C’est le prochain territoire politique à conquérir pour l’empire macronien. Fort depuis dimanche soir de la majorité absolue à l’Assemblée nationale, avec quelque 308 députés La République en marche (LRM), Emmanuel Macron a désormais l’intention de s’attaquer au Sénat. Le président de la République a chargé le sénateur de Côte-d’Or et fidèle de la première heure, François Patriat, de fédérer un groupe LRM conséquent au sein de la deuxième chambre. L’objectif pour le chef de l’Etat est de ne pas attendre le renouvellement du Palais du Luxembourg, qui aura lieu pour moitié en septembre, pour avancer ses pions. L’exécutif veut aller vite et souhaite la constitution de ce groupe dès les prochains jours, tablant sur une soixantaine de sénateurs.

François Patriat, qui se serait bien vu conseiller politique à l’Elysée, a donc repris son bâton de pélerin pour convaincre ses collègues sénateurs de rejoindre les rangs macronistes.
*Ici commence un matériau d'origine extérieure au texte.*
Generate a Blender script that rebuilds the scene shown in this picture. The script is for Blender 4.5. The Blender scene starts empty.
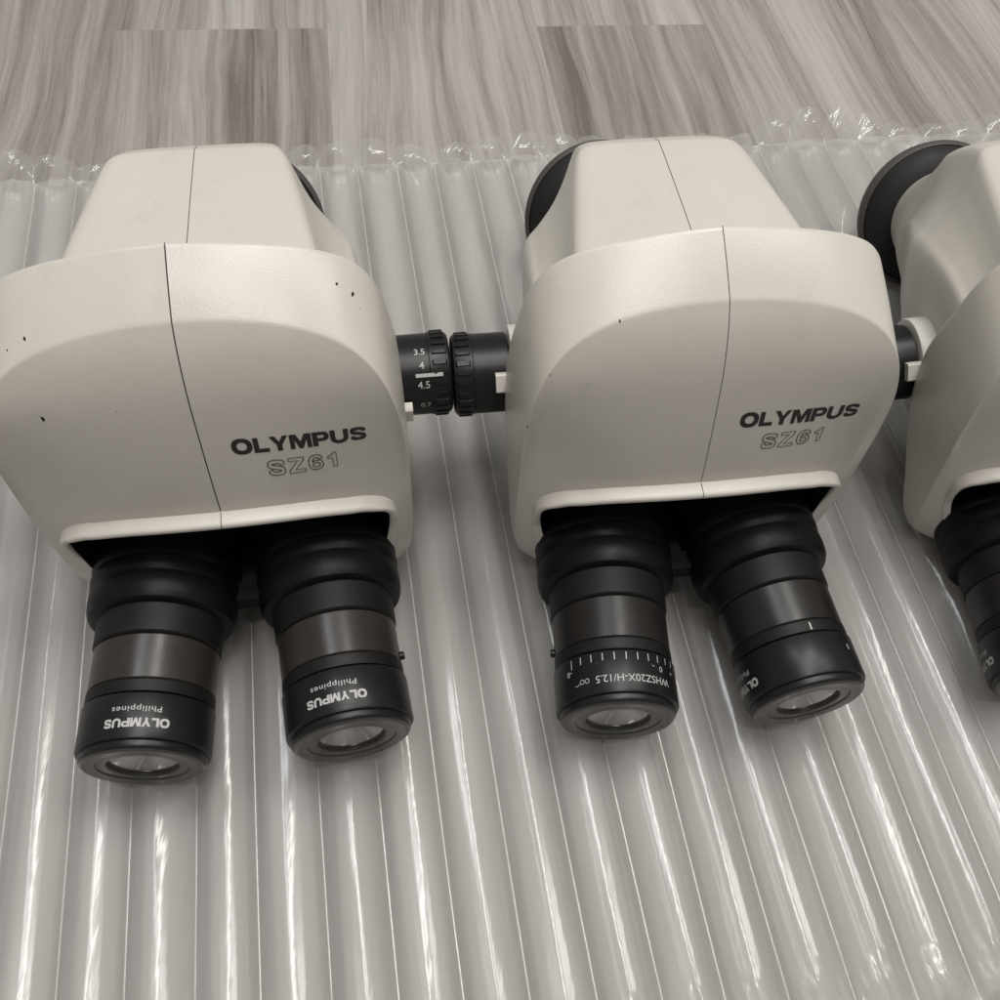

Dès lundi 20 juin, il a envoyé un courriel à l’ensemble des élus du Sénat potentiellement « macroncompatibles » pour leur annoncer la création du futur groupe et leur proposer d’y adhérer. « Les défis rencontrés par le pays nous imposent de construire des majorités parlementaires fortes et stables, tant à l’Assemblée nationale qu’au Sénat », écrit M. Patriat dans son courrier électronique.

Réserve d’élus chez les socialistes

Le sénateur bourguignon n’a pas attendu les résultats du second tour des législatives pour manœuvrer et s’agite en réalité depuis plusieurs semaines en coulisses. Depuis bientôt un an, près d’une vingtaine de sénateurs macronistes se réunissent autour de lui presque chaque semaine. Parmi eux figurent la sénatrice parisienne Bariza Khiari, l’ancienne ministre socialiste, élue en Seine-et-Marne, Nicole Bricq, mais aussi l’ancien membre du parti Les Républicains, Jean-Baptiste Lemoyne, qui avait fait la campagne d’Alain Juppé pour la primaire à droite.

La plus forte réserve potentielle d’élus au Sénat pour LRM se situe chez les socialistes. A ce stade, les tentations de rejoindre la nouvelle majorité sont maigres chez les sénateurs centristes du groupe UDI-UC ou chez ceux de LR, à l’exception de certains « constructifs » éventuels comme Fabienne Keller ou l’ancien premier ministre Jean-Pierre Raffarin, qui devait être reçu par Emmanuel Macron à l’Elysée mardi 20 juin.

La clé de la réussite pour le chef de l’Etat se trouve donc parmi les 111 sénateurs socialistes. Leur président, Didier Guillaume, avait prévu de les réunir mardi matin pour « discuter de la situation politique ». Le sénateur de la Drôme, qui a dirigé la campagne de Manuel Valls à la primaire socialiste, avant de voter pour Emmanuel Macron aux deux tours de la présidentielle, affirme ne pas vouloir rallier le camp présidentiel. En tout cas pour l’instant. « Je ne suis pas En marche !, mais je souhaite donner une chance au gouvernement, les yeux ouverts », explique-t-il. Une bienveillance qui inquiète une partie des sénateurs socialistes décidés à s’opposer au nouvel exécutif. « Le PS doit être clair, il doit être dans une opposition sans faille au gouvernement et ne peut pas laisser son groupe au Sénat soutenir Macron et Edouard Philippe », estime la sénatrice de Paris Marie-Noëlle Lienemann. Le groupe PS devrait indiquer sa position officielle, lors d’un vote interne la semaine prochaine.